It's still about yields...

US Treasury 10-year yields closes in on 3.25%

It's a quiet start to the session but the focus of markets remains that of rising yields. And that doesn't just apply to Treasuries although it is the larger theme at play across asset classes. 10-year yields are continuing to climb higher on the day and that is making for added nerves across the equities space still.

E-minis are down by 0.2% currently and a further rise in yields will only serve to unsettle investors even more than it already has. In turn, expect this to keep the dollar underpinned - especially against emerging market currencies. And with equities suffering, a more risk off tone should also continue to support the greenback in that regard.

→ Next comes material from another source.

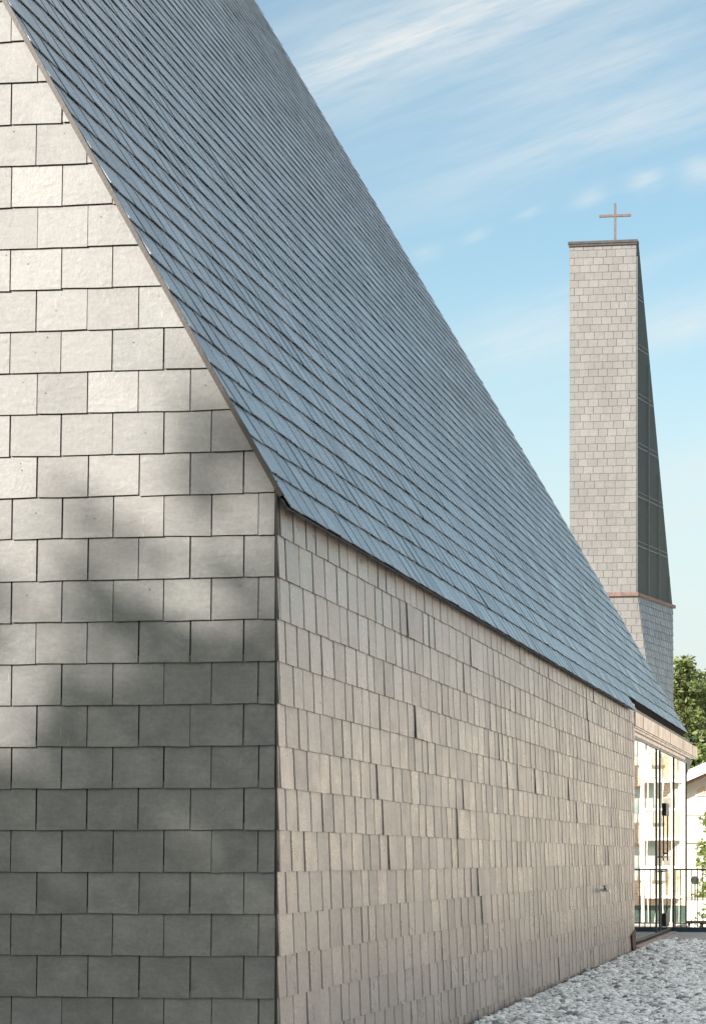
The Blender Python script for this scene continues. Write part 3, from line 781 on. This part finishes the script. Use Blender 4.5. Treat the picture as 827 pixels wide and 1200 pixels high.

But as mentioned, Treasury yields aren't the only ones to look at right now. Italian yields are of particular note for euro and risk sentiment. Yesterday's rise helped to cause nervousness in markets and resulted in a more risk off tone which helped to give further rise in the yen.

The start of trading today sees less hints of panic just yet but yields continue to stay at their highest levels since early 2014. That will continue to be a problem for Italy and the euro as long as it stays this way.

The other chart to keep an eye on will be 10-year JGB yields:

Currently, they're up to 0.16% and it once again prompts the question of whether or not there will be intervention to come by the BOJ. The current unspoken rule by the central bank is that they will allow yields to climb to at least 0.20% but they have been known to not be in favour of rapid moves in the bond market.

The reaction in markets to any BOJ intervention to buy "unlimited" amounts to defend rising yields has been a weaker yen. But in recent times, that playbook has been less effective or at least the reaction in the currency has been much tamer. Still, you can't rule that out completely so it's best to be prepared.